Just like today, spring in 1948 and 1949 meant it was time to play baseball at Consolidated School. But that is where the similarity ends.

In those years Consolidated School included grades 1 thru 8 and the average class size was less than 20 students. It took the boys from 6th, 7th and 8th grades to make enough players for two teams at recess. The school had very little or no athletic equipment so the boys brought their own. Some were fortunate enough to have gone to Rocano’s Sporting Goods store on White Street in Danbury and Mom and Dad bought them a Spaulding or Rawlings leather baseball glove. This was a prized possession! One of the former students remembers he sent for a glove from Sears Roebuck Co. for $6 or $7 and when it arrived it didn’t look anything like the picture in the catalog, but he used it anyway. A good baseball probably cost $1 but you could buy one for 69 cents at Woolworths. The problem with that one was after it had been hit a few times it became lopsided or torn. If a ball was hit into the brush that surrounded the playground the game stopped and everyone looked for the ball.

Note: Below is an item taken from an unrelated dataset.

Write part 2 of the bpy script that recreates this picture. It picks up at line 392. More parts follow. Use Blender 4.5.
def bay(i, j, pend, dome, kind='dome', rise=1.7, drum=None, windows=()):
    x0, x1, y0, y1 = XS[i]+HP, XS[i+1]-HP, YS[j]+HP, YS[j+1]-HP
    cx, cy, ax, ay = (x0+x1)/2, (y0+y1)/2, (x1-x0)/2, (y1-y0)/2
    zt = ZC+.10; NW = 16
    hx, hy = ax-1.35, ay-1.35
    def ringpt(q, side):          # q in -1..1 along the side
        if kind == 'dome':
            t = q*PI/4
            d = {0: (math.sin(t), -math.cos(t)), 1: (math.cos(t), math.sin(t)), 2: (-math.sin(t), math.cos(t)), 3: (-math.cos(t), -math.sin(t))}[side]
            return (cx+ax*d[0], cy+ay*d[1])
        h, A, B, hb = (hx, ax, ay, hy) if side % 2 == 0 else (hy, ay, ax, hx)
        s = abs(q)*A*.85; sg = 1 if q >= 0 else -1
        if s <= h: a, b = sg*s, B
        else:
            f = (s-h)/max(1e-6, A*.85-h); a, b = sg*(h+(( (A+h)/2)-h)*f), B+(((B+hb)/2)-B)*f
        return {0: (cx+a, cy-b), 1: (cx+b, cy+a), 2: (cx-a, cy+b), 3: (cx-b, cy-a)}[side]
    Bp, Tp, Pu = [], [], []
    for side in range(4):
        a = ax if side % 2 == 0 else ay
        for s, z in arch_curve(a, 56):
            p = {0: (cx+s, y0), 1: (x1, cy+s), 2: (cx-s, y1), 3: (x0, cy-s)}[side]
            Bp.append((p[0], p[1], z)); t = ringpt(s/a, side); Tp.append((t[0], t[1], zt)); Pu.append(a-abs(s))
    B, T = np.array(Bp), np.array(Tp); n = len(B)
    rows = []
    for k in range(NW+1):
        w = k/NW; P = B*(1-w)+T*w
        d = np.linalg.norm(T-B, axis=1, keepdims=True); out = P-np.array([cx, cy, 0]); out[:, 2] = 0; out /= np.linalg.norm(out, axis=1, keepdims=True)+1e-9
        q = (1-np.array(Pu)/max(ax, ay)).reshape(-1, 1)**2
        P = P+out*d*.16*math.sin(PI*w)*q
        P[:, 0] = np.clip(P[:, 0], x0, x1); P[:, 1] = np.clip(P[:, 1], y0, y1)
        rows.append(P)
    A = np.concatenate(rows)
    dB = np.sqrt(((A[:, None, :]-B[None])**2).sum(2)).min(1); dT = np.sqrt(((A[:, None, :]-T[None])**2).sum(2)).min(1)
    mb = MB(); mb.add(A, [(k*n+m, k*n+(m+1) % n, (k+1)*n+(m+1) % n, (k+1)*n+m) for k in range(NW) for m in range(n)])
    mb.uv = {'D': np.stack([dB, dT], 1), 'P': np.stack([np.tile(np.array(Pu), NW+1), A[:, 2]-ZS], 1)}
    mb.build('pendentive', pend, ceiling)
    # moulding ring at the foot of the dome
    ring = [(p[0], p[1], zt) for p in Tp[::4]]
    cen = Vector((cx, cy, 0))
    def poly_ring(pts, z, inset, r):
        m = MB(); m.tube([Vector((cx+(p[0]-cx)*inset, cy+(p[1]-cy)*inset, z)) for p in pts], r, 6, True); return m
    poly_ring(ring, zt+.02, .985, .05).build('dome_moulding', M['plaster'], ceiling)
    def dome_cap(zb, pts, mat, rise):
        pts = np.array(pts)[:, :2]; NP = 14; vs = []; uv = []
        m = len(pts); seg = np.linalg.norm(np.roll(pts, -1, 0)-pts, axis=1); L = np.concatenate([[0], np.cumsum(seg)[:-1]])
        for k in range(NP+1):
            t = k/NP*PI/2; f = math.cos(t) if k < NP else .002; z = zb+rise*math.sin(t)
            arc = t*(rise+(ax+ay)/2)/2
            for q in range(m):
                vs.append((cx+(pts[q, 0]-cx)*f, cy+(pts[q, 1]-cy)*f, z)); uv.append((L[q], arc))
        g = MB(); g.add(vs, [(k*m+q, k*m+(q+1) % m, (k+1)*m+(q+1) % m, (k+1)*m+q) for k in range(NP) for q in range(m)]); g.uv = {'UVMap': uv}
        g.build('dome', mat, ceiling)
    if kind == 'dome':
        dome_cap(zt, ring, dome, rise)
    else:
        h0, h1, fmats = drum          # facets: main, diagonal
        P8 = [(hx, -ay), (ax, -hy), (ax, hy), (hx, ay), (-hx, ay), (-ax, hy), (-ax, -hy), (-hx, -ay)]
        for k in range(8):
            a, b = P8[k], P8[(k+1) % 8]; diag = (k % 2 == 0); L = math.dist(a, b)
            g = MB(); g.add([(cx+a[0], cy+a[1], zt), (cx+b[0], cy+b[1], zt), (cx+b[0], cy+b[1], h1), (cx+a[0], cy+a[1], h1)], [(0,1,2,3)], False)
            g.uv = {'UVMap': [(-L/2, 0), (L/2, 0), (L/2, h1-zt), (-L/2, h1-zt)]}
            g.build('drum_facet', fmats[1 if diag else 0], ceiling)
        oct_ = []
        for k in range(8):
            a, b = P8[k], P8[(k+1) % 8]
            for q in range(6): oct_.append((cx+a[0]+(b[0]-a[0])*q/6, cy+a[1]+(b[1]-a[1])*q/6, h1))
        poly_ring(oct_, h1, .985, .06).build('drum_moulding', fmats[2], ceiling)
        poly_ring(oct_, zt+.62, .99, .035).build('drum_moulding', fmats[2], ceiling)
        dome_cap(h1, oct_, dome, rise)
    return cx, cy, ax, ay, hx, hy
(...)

A highlight towards the end of the school year was when the New Fairfield boys would play against the boys from Sherman or Brookfield. I guess you could say it was the beginning of a “travel team”.

Baseball was a favorite pastime for men as well. There was a large baseball diamond behind Lobraico’s gas station on Route 37 here in town and teams from Danbury would come to play against the local men. Catherine Lobraico Vetrano recalls that games were played on Sunday afternoons in the 1930/1940s for about ten years. The field was made by her Dad, Fred Lobraico and he made the backstop out of chicken wire. Fred was a selectman in New Fairfield for many years. Catherine also recalls that one of the teams would come from Danbury in a produce truck so they were called the “Banana Boys” by Catherine and her family. There were no bleachers or benches and the spectators sat on the top of the knoll to watch the games and cheer their players on.

There may not have been lights on the field, bleachers or uniforms but many great memories still remain.


"A nation with no regard for its past has little hope for its future."